DNS root servers and DNSSEC examined

A

17-page paper on DNSSEC and the DNS root servers
,
released Thursday by the
Internet Governance Project,
is well worth a read. Its main subject is a proposal for distributing
the responsibility for signing the keys for the root servers, but it
touches on many other interesting considerations:

  • The possible boost that DNSSEC may give to well-established practices
    such as SSH tunneling and PGP-encrypted communications, making them
    even easier to use and more widespread.

  • The importance assigned by the US Department of Defense and Department of
    Homeland Security and other agencies to DNSSEC adoption, suggesting
    that privacy and data integrity provide more security than easy
    surveillance does.

  • Reasons that an over-regulated environment in the DNS market (the
    ICANN monopoly, which it shares with registries) could hold back
    improvements such as the security promised by DNSSEC.

There are lots of criticisms of DNSSEC, which seem borne out by its
slow spread, and many DNS experts say that its goals could be achieved
more simply (perhaps as simply as servers exchanging data using SSH,
just as millions of us do every day when we tunnel into company
servers from home). But the IGP takes DNSSEC quite seriously and wants
to see it happen.

Bruce Schneier and others regularly tear the veil off of certificate
authorities (the things your browser routinely puts in your face with
pop-up dialogs with when you visit secure web sites, and which you
probably ignore, with good reason). Ironically, DNS is the one area of
the Internet where certificate authorities could work, because DNS
is already a centralized, top-down system and therefore provides a
ready-made environment for a similarly centralized system of
validating certificates.

It should be noted at this point that the IGP displays a general
distrust of regulation and government intervention, assuming that any
government control over a technical institution will introduce
unhealthy politics into what should be technical matters. This
attitude, widespread among Internet activists, has dogged the UN and
constituent bodies (the World Summit on the Information Society and
the International Telecommunications Union) ever since they started
showing interest in the Internet. The concerns are reasonable ones,
but keep this in mind as you read the paper.

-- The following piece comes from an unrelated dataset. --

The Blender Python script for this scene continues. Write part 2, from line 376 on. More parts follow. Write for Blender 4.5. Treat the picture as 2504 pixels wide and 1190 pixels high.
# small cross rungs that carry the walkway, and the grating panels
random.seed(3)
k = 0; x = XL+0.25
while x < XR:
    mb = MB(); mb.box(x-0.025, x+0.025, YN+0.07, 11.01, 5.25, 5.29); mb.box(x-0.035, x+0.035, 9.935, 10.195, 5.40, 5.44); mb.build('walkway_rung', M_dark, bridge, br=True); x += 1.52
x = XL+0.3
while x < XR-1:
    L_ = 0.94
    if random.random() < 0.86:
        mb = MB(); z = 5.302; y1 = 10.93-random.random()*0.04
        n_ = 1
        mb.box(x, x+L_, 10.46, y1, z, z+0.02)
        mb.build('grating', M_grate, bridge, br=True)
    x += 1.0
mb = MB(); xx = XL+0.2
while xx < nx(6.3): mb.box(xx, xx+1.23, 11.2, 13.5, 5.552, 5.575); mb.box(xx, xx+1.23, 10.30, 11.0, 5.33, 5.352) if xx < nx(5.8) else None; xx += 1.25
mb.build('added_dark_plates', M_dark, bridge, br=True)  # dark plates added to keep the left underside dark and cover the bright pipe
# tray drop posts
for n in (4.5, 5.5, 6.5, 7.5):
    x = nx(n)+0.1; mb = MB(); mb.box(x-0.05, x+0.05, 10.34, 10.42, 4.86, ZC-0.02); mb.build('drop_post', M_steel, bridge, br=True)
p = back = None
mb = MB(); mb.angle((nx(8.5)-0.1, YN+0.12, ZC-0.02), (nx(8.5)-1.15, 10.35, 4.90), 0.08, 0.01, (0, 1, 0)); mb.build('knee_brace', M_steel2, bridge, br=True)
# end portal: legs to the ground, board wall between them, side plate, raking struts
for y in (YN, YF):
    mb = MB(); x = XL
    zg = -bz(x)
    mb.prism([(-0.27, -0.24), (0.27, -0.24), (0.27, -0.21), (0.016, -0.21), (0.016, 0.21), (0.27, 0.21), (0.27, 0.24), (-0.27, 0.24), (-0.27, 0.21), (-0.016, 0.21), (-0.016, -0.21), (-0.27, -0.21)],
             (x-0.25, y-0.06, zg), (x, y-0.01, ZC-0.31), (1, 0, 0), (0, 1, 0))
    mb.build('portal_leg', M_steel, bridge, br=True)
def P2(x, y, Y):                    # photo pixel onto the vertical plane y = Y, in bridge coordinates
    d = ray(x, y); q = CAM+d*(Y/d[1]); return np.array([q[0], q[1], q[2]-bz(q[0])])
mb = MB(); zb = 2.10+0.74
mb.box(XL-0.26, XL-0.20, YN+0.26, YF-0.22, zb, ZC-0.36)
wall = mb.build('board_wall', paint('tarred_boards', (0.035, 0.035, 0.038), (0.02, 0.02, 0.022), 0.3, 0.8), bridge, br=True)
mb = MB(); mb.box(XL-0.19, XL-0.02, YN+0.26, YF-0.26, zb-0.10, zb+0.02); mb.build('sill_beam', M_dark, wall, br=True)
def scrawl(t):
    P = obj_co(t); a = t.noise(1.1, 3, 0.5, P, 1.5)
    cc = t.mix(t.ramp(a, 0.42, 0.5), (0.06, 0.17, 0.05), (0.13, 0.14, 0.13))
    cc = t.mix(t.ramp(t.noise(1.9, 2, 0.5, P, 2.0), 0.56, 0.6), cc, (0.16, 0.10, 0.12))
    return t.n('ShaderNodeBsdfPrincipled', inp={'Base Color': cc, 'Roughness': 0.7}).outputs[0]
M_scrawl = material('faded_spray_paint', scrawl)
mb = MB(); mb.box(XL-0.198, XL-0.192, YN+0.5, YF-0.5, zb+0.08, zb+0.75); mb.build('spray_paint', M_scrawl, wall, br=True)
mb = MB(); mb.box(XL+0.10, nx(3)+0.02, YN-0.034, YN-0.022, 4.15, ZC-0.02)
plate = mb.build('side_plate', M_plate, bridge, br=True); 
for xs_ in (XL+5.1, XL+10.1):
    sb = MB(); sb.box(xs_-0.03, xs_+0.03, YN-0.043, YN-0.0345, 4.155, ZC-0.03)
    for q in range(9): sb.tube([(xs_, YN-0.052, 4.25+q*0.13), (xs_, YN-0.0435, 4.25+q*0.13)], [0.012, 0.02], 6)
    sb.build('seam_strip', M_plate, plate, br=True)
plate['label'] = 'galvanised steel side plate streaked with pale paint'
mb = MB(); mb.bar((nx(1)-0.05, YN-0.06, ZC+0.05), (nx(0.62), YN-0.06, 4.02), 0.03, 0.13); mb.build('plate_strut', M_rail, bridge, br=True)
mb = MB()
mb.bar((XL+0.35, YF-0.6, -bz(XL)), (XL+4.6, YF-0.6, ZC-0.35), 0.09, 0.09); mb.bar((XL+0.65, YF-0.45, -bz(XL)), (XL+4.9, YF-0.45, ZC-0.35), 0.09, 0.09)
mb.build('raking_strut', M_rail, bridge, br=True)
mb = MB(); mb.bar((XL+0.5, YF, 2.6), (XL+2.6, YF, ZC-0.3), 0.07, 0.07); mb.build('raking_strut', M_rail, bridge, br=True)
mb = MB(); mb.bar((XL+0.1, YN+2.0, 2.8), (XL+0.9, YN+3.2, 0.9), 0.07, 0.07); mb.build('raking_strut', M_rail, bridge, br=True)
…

The source of the IGP proposal is a distaste for allowing a single
institution be responsible for the security of DNS, particularly since
such an institution would probably answer to the U.S. government. The
IGP proposal involves distributing the responsibility for signing
keys: different zones would be signed by different institutions, which
the IGP insists should be non-governmental.

Distributing responsibility means distributing risk, too, of course.
The IGP is aware that their proposal would mean more people with
opportunities to corrupt DNS servers, and more people subject to error
or the corruption of bad intentions. Still, the proposal seems
feasible to me because not many institutions are needed to cover the
major zones, which I assume are the top-level domains (TLDs) and
country-code top-level domains (ccTLDs).

The proposal is reminiscent of central banks such as the U.S. Federal
Reserve Bank. They’re set up by governments but maintain a certain
independence. DNS already has multiple institutions with distributed
responsibility: five regional internet registries distribute IP
addresses, and a number of registries maintain the databases for TLDs
and ccTLDs. These institution have shown a feisty sense of
independence, often throwing demands from governments and ICANN back
in their faces. A few more such institutions couldn’t hurt. But I
can’t judge whether they’d help, either.